Все это так. Но ведь существуют мотивы желания, и человек не желает "абы кого и абы когда". И здесь на авансцену выходят моменты символические (вроде локона любимой в медальоне в те старые времена, когда девушки "влюблялися в обманы и Ричардсона и Руссо", или пресловутого платка Дездемоны). Тогда все выглядит несколько иначе: в этом случае тело той, о ком мечтают, у которой целуют не только губы, щеки, ручки или ножки, но и край платья, ее тело, будучи желанным, вовсе не простой материальный объект, пусть из живой плоти; предмет желания – она полностью, то есть "вместе" с сознанием [1].
1 Это, согласно Сартру, свидетельство того, что в форме желания "неантизируется" сознание.
Желание, таким образом, не просто чувство, а именно способ бытия; это доказывает тот факт, что вместе с желанием изменяется, и притом радикально, и сознание, и коррелятивно ему меняется весь мир. Прекрасная иллюстрация стихотворение Б.Пастернака "Марбург".
Но вернемся к Сартру. Он пишет: "Существует мир желания" [2], в котором любое прикосновение есть ласка: "Моя рубашка касается моей кожи, и я чувствую ее: она, которая для меня обычно была самым отдаленным объектом, становится ощущаемой непосредственно; теплота воздуха, дуновение ветра, лучи света и т. д. – все мне представляется особым образом, как непосредственно слившееся со мною и открывающее мою кожу своей кожей. С этой точки зрения желание – это не только затушевка сознания его фактичностью; оно коррелятивно оклеиванию тела миром; и мир делается оклеивающим; сознание вязнет в теле, которое вязнет в мире" [3].

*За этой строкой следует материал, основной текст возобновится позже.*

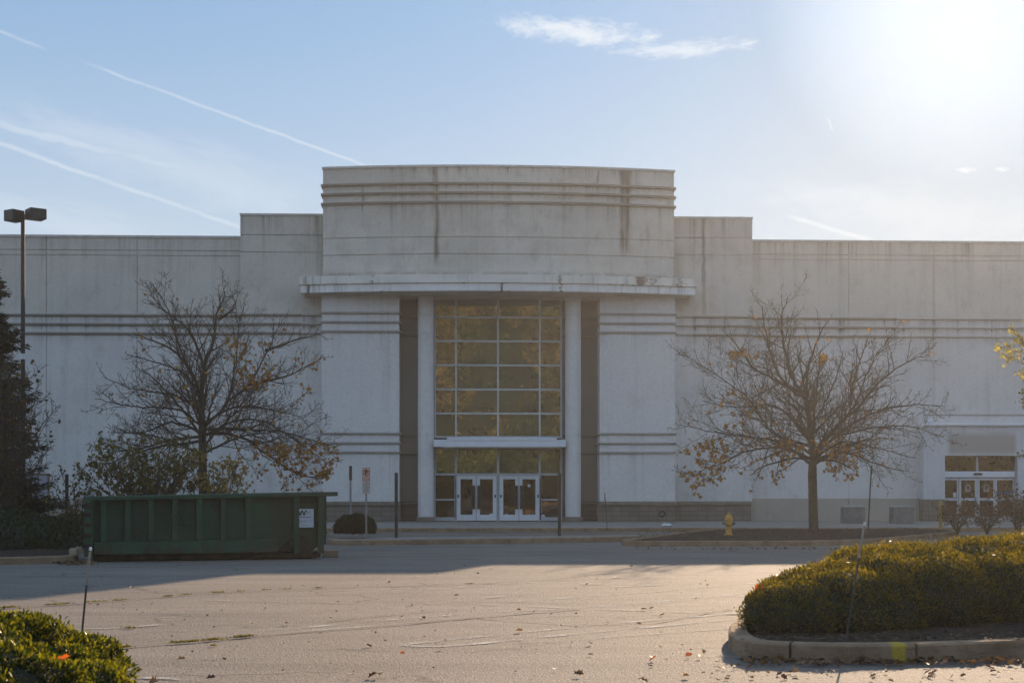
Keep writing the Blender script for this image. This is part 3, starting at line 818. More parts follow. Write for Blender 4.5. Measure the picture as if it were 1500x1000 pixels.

Идеал этого способа бытия – это "быть-в-средоточии-мира"; и потому "наслаждение сладострастья часто напоминает смерть..." [1]. И как только я встречаю взгляд, как только ощущаю его как взгляд Другого (то есть вижу личность, свободу) – две личности сталкиваются в борьбе; я хотел бы присвоить себе его свободу. Но свобода эта мертва: ведь ее нет в том мире, где Другой – только объект, и "все происходит так, как будто я хотел овладеть человеком, который вырвался, оставив в моих руках пальто. Та добыча, которой я владею, – это пальто; я всегда овладеваю только телом, психическим объектом в составе мира; и хотя все движения этого тела могут интерпретироваться в терминах свободы, я по сути потерял ключ этой интерпретации: я могу подействовать только на фактичность" [2].